• Exercise task: Omit all images. Write out the rest of the material exactly.

• Source excerpt:
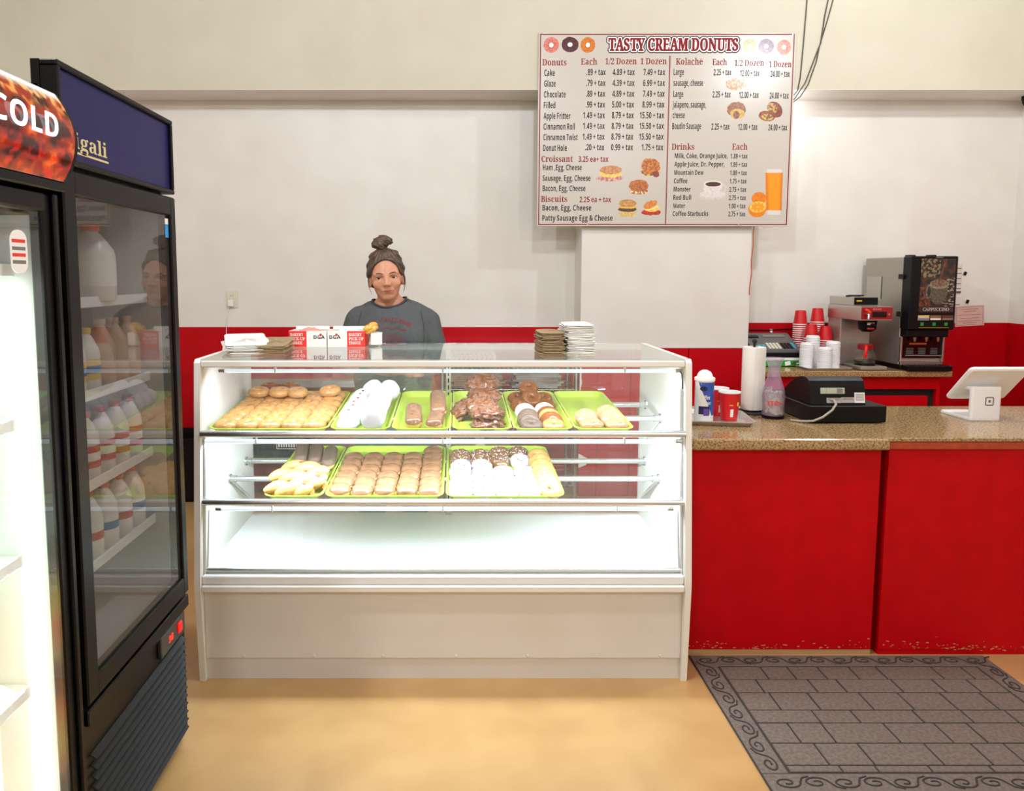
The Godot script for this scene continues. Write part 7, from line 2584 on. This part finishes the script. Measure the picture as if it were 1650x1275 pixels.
# ------------------------------------------------------------------ small things on the walls
func wall_bits() -> void:
	var s: Shape
	var zw := -5.2985
	# outlet with a plugged-in charger and its cord
	var t := thing("wall_outlet", "ivory wall outlet on the left of the back wall, above the red paint", "outlet", Vector3(-1.59, 1.353, zw))
	s = Shape.new()
	s.box(Vector3(0, 0, 0.003), Vector3(0.078, 0.120, 0.006), 0.002)
	part("cover_plate", s, M.ivory, t)
	for yy in [0.022, -0.022]:
		s = Shape.new()
		s.box(Vector3(0, yy, 0.007), Vector3(0.034, 0.030, 0.003), 0.001)
		var so := part("socket", s, M.ivory, t)
		for x in [-0.007, 0.007]:
			s = Shape.new()
			s.box(Vector3(x, yy + 0.004, 0.0087), Vector3(0.003, 0.010, 0.0006))
			part("slot", s, M.black_matte, so)
	t = thing("plug_adapter", "small white plug adapter in the outlet's lower socket, cord hanging down", "charger", Vector3(-1.595, 1.325, zw + 0.009))
	s = Shape.new()
	s.box(Vector3(0, 0, 0.016), Vector3(0.040, 0.048, 0.030), 0.006)
	part("adapter_body", s, M.white_plastic, t)
	s = Shape.new()
	s.tube([Vector3(-0.012, -0.022, 0.016), Vector3(-0.022, -0.06, 0.014), Vector3(-0.036, -0.12, 0.006), Vector3(-0.040, -0.22, 0.006), Vector3(-0.050, -0.42, 0.006)], 0.002, 6)
	part("cord", s, M.white_plastic, t)
	# cables from the soffit, right of the menu
	for q in [["grey cable hanging down beside the menu board's right edge, straighter one", [Vector3(2.262, 3.39, -4.984), Vector3(2.254, 3.18, -4.984), Vector3(2.244, 2.95, -4.984), Vector3(2.236, 2.80, -4.984), Vector3(2.222, 2.72, -4.982), Vector3(2.19, 2.68, -4.986)]], ["grey cable bowing out right of the menu board, outermost one", [Vector3(2.45, 3.39, -4.984), Vector3(2.40, 3.18, -4.984), Vector3(2.352, 3.0, -4.984), Vector3(2.335, 2.90, -4.984), Vector3(2.29, 2.76, -4.984), Vector3(2.24, 2.68, -4.982), Vector3(2.19, 2.64, -4.986)]], ["thin grey cable twisting along the outermost cable", [Vector3(2.41, 3.39, -4.982), Vector3(2.375, 3.18, -4.982), Vector3(2.358, 3.02, -4.981), Vector3(2.322, 2.92, -4.981), Vector3(2.27, 2.77, -4.982), Vector3(2.2, 2.66, -4.986)]]]:
		s = Shape.new()
		s.tube(q[1], 0.0035, 6)
		tag(part("cable", s, mat(rgb(84, 76, 70), 0.6)), q[0], "cable", "cables beside the menu")
	s = Shape.new()
	s.tube([Vector3(1.990, 1.90, -5.024), Vector3(1.985, 1.80, -5.024), Vector3(1.988, 1.72, -5.024), Vector3(1.979, 1.62, -5.024), Vector3(1.984, 1.54, -5.024), Vector3(1.974, 1.44, -5.024), Vector3(1.975, 1.39, -5.024)], 0.003, 6)
	tag(part("cord", s, mat(rgb(196, 84, 30), 0.5)), "orange cord running down the pillar's right edge below the menu", "cord")
	s = Shape.new()
	s.tube([Vector3(1.984, 1.148, -5.29), Vector3(2.10, 1.136, -5.29), Vector3(2.22, 1.134, -5.29), Vector3(2.34, 1.142, -5.29), Vector3(2.55, 1.150, -5.29)], 0.004, 6)
	tag(part("cord", s, M.black), "black cord sagging across the red wall behind the grey cash register", "cord")
	t = thing("cord_hook", "small white hook holding the black cord on the red wall", "hook", Vector3(2.245, 1.125, -5.2955))
	s = Shape.new()
	s.box(Vector3(0, 0.004, 0.003), Vector3(0.018, 0.024, 0.005), 0.002)
	part("backplate", s, M.white_plastic, t)
	s = Shape.new()
	s.tube([Vector3(0, 0.0, 0.004), Vector3(0, -0.012, 0.012), Vector3(-0.004, -0.008, 0.02)], 0.003, 6)
	part("hook_arm", s, M.white_plastic, t)
	# papers behind the cappuccino machine
	for q in [[3.53, 1.50, 0.105, 0.20, 0.0, "upper white sheet with dark lines half behind the cappuccino machine", 5, rgb(222, 210, 198)], [3.535, 1.355, 0.10, 0.11, 0.0, "lower white sheet with two dark lines half behind the cappuccino machine", 2, rgb(232, 222, 212)]]:
		t = thing("wall_paper_sheet", q[5], "paper", Vector3(q[0], q[1], zw))
		s = Shape.new()
		s.box(Vector3(0, 0, 0.001), Vector3(q[2], q[3], 0.001))
		part("sheet", s, mat(q[7], 0.8), t)
		s = Shape.new()
		for i in q[6]:
			s.box(Vector3(-0.002, q[3] * (0.36 - 0.72 * i / maxf(q[6] - 1, 1)) + 0.0, 0.0018), Vector3(q[2] * 0.92, 0.005, 0.0006))
		part("printed_line", s, M.black_ink, t)
	t = thing("certificate", "pink certificate taped askew across the red and white paint line", "paper", Vector3(3.652, 1.236, zw + 0.004))
	t.rotation.z = 0.06
	s = Shape.new()
	s.box(Vector3(0, 0, 0.001), Vector3(0.205, 0.145, 0.001))
	part("sheet", s, mat(rgb(222, 182, 170), 0.8), t)
	s = Shape.new()
	for q in [[0.048, 0.12], [0.032, 0.09], [0.008, 0.16], [-0.016, 0.13], [-0.036, 0.16], [-0.05, 0.10]]:
		s.box(Vector3(0.0, q[0], 0.0018), Vector3(q[1], 0.003, 0.0006))
	for q in [[0, 0.064, 0.19, 0.002], [0, -0.064, 0.19, 0.002], [-0.094, 0, 0.002, 0.128], [0.094, 0, 0.002, 0.128]]:
		s.box(Vector3(q[0], q[1], 0.0018), Vector3(q[2], q[3], 0.0006))
	part("print", s, mat(rgb(150, 96, 92), 0.8), t)
	for q in [[3.60, 1.536, "black clip on the wall beside the upper white sheet"], [3.63, 1.338, "black clip on the wall above the pink certificate"]]:
		t = thing("wall_clip", q[2], "clip", Vector3(q[0], q[1], zw), 0.0, "black wall clips")
		s = Shape.new()
		s.x = Transform3D(Basis(Vector3.BACK, -0.35), Vector3(0, 0, 0.006))
		s.box(Vector3.ZERO, Vector3(0.018, 0.026, 0.011), 0.003)
		part("clip_body", s, M.black, t)
	# dark bracket high in the right corner
	t = thing("corner_camera", "small dark camera fixed under the soffit in the right corner", "camera", Vector3(3.86, 2.70, -5.16))
	s = Shape.new()
	s.lathe([[0.0, -0.045], [0.022, -0.038], [0.034, -0.018], [0.036, 0.0], [0.040, 0.004], [0.040, 0.0265], [0.0, 0.0265]], 20, 45)
	part("dome", s, M.black, t)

• Task solution:
The Godot script for this scene continues. Write part 7, from line 2584 on. This part finishes the script. Measure the picture as if it were 1650x1275 pixels.
# ------------------------------------------------------------------ small things on the walls
func wall_bits() -> void:
	var s: Shape
	var zw := -5.2985
	# outlet with a plugged-in charger and its cord
	var t := thing("wall_outlet", "ivory wall outlet on the left of the back wall, above the red paint", "outlet", Vector3(-1.59, 1.353, zw))
	s = Shape.new()
	s.box(Vector3(0, 0, 0.003), Vector3(0.078, 0.120, 0.006), 0.002)
	part("cover_plate", s, M.ivory, t)
	for yy in [0.022, -0.022]:
		s = Shape.new()
		s.box(Vector3(0, yy, 0.007), Vector3(0.034, 0.030, 0.003), 0.001)
		var so := part("socket", s, M.ivory, t)
		for x in [-0.007, 0.007]:
			s = Shape.new()
			s.box(Vector3(x, yy + 0.004, 0.0087), Vector3(0.003, 0.010, 0.0006))
			part("slot", s, M.black_matte, so)
	t = thing("plug_adapter", "small white plug adapter in the outlet's lower socket, cord hanging down", "charger", Vector3(-1.595, 1.325, zw + 0.009))
	s = Shape.new()
	s.box(Vector3(0, 0, 0.016), Vector3(0.040, 0.048, 0.030), 0.006)
	part("adapter_body", s, M.white_plastic, t)
	s = Shape.new()
	s.tube([Vector3(-0.012, -0.022, 0.016), Vector3(-0.022, -0.06, 0.014), Vector3(-0.036, -0.12, 0.006), Vector3(-0.040, -0.22, 0.006), Vector3(-0.050, -0.42, 0.006)], 0.002, 6)
	part("cord", s, M.white_plastic, t)
	# cables from the soffit, right of the menu
	for q in [["grey cable hanging down beside the menu board's right edge, straighter one", [Vector3(2.262, 3.39, -4.984), Vector3(2.254, 3.18, -4.984), Vector3(2.244, 2.95, -4.984), Vector3(2.236, 2.80, -4.984), Vector3(2.222, 2.72, -4.982), Vector3(2.19, 2.68, -4.986)]], ["grey cable bowing out right of the menu board, outermost one", [Vector3(2.45, 3.39, -4.984), Vector3(2.40, 3.18, -4.984), Vector3(2.352, 3.0, -4.984), Vector3(2.335, 2.90, -4.984), Vector3(2.29, 2.76, -4.984), Vector3(2.24, 2.68, -4.982), Vector3(2.19, 2.64, -4.986)]], ["thin grey cable twisting along the outermost cable", [Vector3(2.41, 3.39, -4.982), Vector3(2.375, 3.18, -4.982), Vector3(2.358, 3.02, -4.981), Vector3(2.322, 2.92, -4.981), Vector3(2.27, 2.77, -4.982), Vector3(2.2, 2.66, -4.986)]]]:
		s = Shape.new()
		s.tube(q[1], 0.0035, 6)
		tag(part("cable", s, mat(rgb(84, 76, 70), 0.6)), q[0], "cable", "cables beside the menu")
	s = Shape.new()
	s.tube([Vector3(1.990, 1.90, -5.024), Vector3(1.985, 1.80, -5.024), Vector3(1.988, 1.72, -5.024), Vector3(1.979, 1.62, -5.024), Vector3(1.984, 1.54, -5.024), Vector3(1.974, 1.44, -5.024), Vector3(1.975, 1.39, -5.024)], 0.003, 6)
	tag(part("cord", s, mat(rgb(196, 84, 30), 0.5)), "orange cord running down the pillar's right edge below the menu", "cord")
	s = Shape.new()
	s.tube([Vector3(1.984, 1.148, -5.29), Vector3(2.10, 1.136, -5.29), Vector3(2.22, 1.134, -5.29), Vector3(2.34, 1.142, -5.29), Vector3(2.55, 1.150, -5.29)], 0.004, 6)
	tag(part("cord", s, M.black), "black cord sagging across the red wall behind the grey cash register", "cord")
	t = thing("cord_hook", "small white hook holding the black cord on the red wall", "hook", Vector3(2.245, 1.125, -5.2955))
	s = Shape.new()
	s.box(Vector3(0, 0.004, 0.003), Vector3(0.018, 0.024, 0.005), 0.002)
	part("backplate", s, M.white_plastic, t)
	s = Shape.new()
	s.tube([Vector3(0, 0.0, 0.004), Vector3(0, -0.012, 0.012), Vector3(-0.004, -0.008, 0.02)], 0.003, 6)
	part("hook_arm", s, M.white_plastic, t)
	# papers behind the cappuccino machine
	for q in [[3.53, 1.50, 0.105, 0.20, 0.0, "upper white sheet with dark lines half behind the cappuccino machine", 5, rgb(222, 210, 198)], [3.535, 1.355, 0.10, 0.11, 0.0, "lower white sheet with two dark lines half behind the cappuccino machine", 2, rgb(232, 222, 212)]]:
		t = thing("wall_paper_sheet", q[5], "paper", Vector3(q[0], q[1], zw))
		s = Shape.new()
		s.box(Vector3(0, 0, 0.001), Vector3(q[2], q[3], 0.001))
		part("sheet", s, mat(q[7], 0.8), t)
		s = Shape.new()
		for i in q[6]:
			s.box(Vector3(-0.002, q[3] * (0.36 - 0.72 * i / maxf(q[6] - 1, 1)) + 0.0, 0.0018), Vector3(q[2] * 0.92, 0.005, 0.0006))
		part("printed_line", s, M.black_ink, t)
	t = thing("certificate", "pink certificate taped askew across the red and white paint line", "paper", Vector3(3.652, 1.236, zw + 0.004))
	t.rotation.z = 0.06
	s = Shape.new()
	s.box(Vector3(0, 0, 0.001), Vector3(0.205, 0.145, 0.001))
	part("sheet", s, mat(rgb(222, 182, 170), 0.8), t)
	s = Shape.new()
	for q in [[0.048, 0.12], [0.032, 0.09], [0.008, 0.16], [-0.016, 0.13], [-0.036, 0.16], [-0.05, 0.10]]:
		s.box(Vector3(0.0, q[0], 0.0018), Vector3(q[1], 0.003, 0.0006))
	for q in [[0, 0.064, 0.19, 0.002], [0, -0.064, 0.19, 0.002], [-0.094, 0, 0.002, 0.128], [0.094, 0, 0.002, 0.128]]:
		s.box(Vector3(q[0], q[1], 0.0018), Vector3(q[2], q[3], 0.0006))
	part("print", s, mat(rgb(150, 96, 92), 0.8), t)
	for q in [[3.60, 1.536, "black clip on the wall beside the upper white sheet"], [3.63, 1.338, "black clip on the wall above the pink certificate"]]:
		t = thing("wall_clip", q[2], "clip", Vector3(q[0], q[1], zw), 0.0, "black wall clips")
		s = Shape.new()
		s.x = Transform3D(Basis(Vector3.BACK, -0.35), Vector3(0, 0, 0.006))
		s.box(Vector3.ZERO, Vector3(0.018, 0.026, 0.011), 0.003)
		part("clip_body", s, M.black, t)
	# dark bracket high in the right corner
	t = thing("corner_camera", "small dark camera fixed under the soffit in the right corner", "camera", Vector3(3.86, 2.70, -5.16))
	s = Shape.new()
	s.lathe([[0.0, -0.045], [0.022, -0.038], [0.034, -0.018], [0.036, 0.0], [0.040, 0.004], [0.040, 0.0265], [0.0, 0.0265]], 20, 45)
	part("dome", s, M.black, t)